Saturday, December 29, 2007

Clutching the Mistletoe to Melt the Ice

I feel a bit like I've missed out on a very strong human function whenever I listen to my peers discuss their influences or discuss prominent figures in either recent or distant history.

I have to admit that I hold many forms of media close, yet I can never let them lie still, as a pinnacle of existence that remains beyond reproach. It's perhaps to my social detriment that I slaughter my sacred cows regularly. I can't abide their presence within myself. Perhaps it was a lonely, uneventful childhood that brought this out in myself, but I can never trust my memory of something. Glowing memories become shackles, blinders to the world around me.

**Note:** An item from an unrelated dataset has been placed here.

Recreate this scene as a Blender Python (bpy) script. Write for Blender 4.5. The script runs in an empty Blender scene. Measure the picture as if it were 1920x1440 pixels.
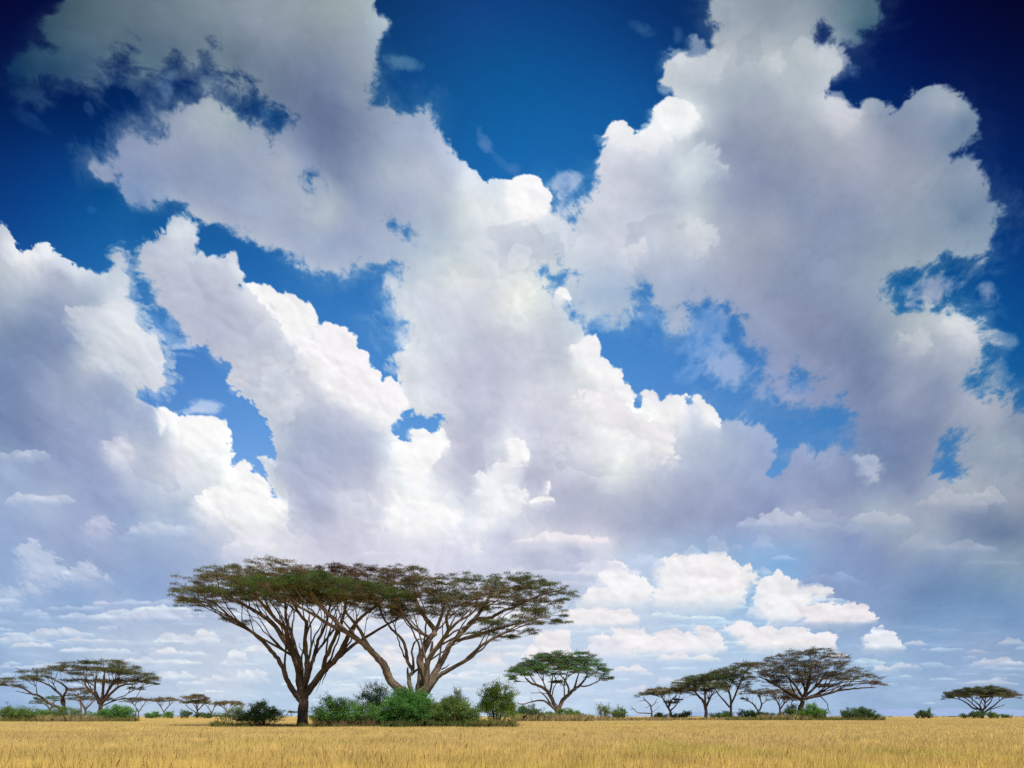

The goal seems to be to live with imperfection. The problem lies in the discomfort in watching people ensorcelled by celebrity, fallen into a corporate glamor over a series of images, all falsely planted to coerce us to feel this unattainable attraction, and to hold ourselves to those standards, conceived through Photoshop and lighting, which we vilify, give up on entirely, or hopelessly attempt to mimic in an unsullied, physical form. I watch others admire this image before them, this essence derived entirely by cultural and commercial context, rather than understand it and undo its spell.

Much of this comes from my own frustration in our societal conception of intelligence. To Love Thought, one must somehow trudge through the minds of those who came before in periods of great social repression, racism, sexism, and nationalism, and think them the saviors of modern thought, people with whom we could never hope to be peers. We are devoid of a modern philosophy outside of kitchy little books with minimalist covers to appeal to grad students and make their universes seem that much smaller and immediately comprehensible, rather than expanding and releasing immediate understanding to create the adversity the mind needs to grow in strength and flexibility. The realizations of these aristocratic layabouts are seen as unattainable by we of the modern era, and our own achievements are relegated to what we have bought, how we dress, and our financial impact on the world around us, rather than our sociological and ideological. History has just as many self-important stars as we do currently, and time has seemingly erased their humanity in favor of their glittering surface.

if we were to really examine this phenomenon, it's not dissimilar to Loki's murder of Baldur, the dull, indestructible ne'er-do-wrong. These figures, with their bewitchment of their image and seemingly unassailability, fall prey to those powers that sit in between, antagonistic and in turn undone by the forces of change. I mean, what could all of the Aesir have been doing when they spent their time throwing crap at dumb, pretty Baldur? Functions were set aside and undone by his unassailability, his crystalline image that needed to crack to facilitate the ultimate metamorphosis of the cosmos.

I wonder what we will do when we cast off our echantments and accept our capability to achieve great feats on our own, humbled by the achievements of our peers? What strange, exciting world shall we see?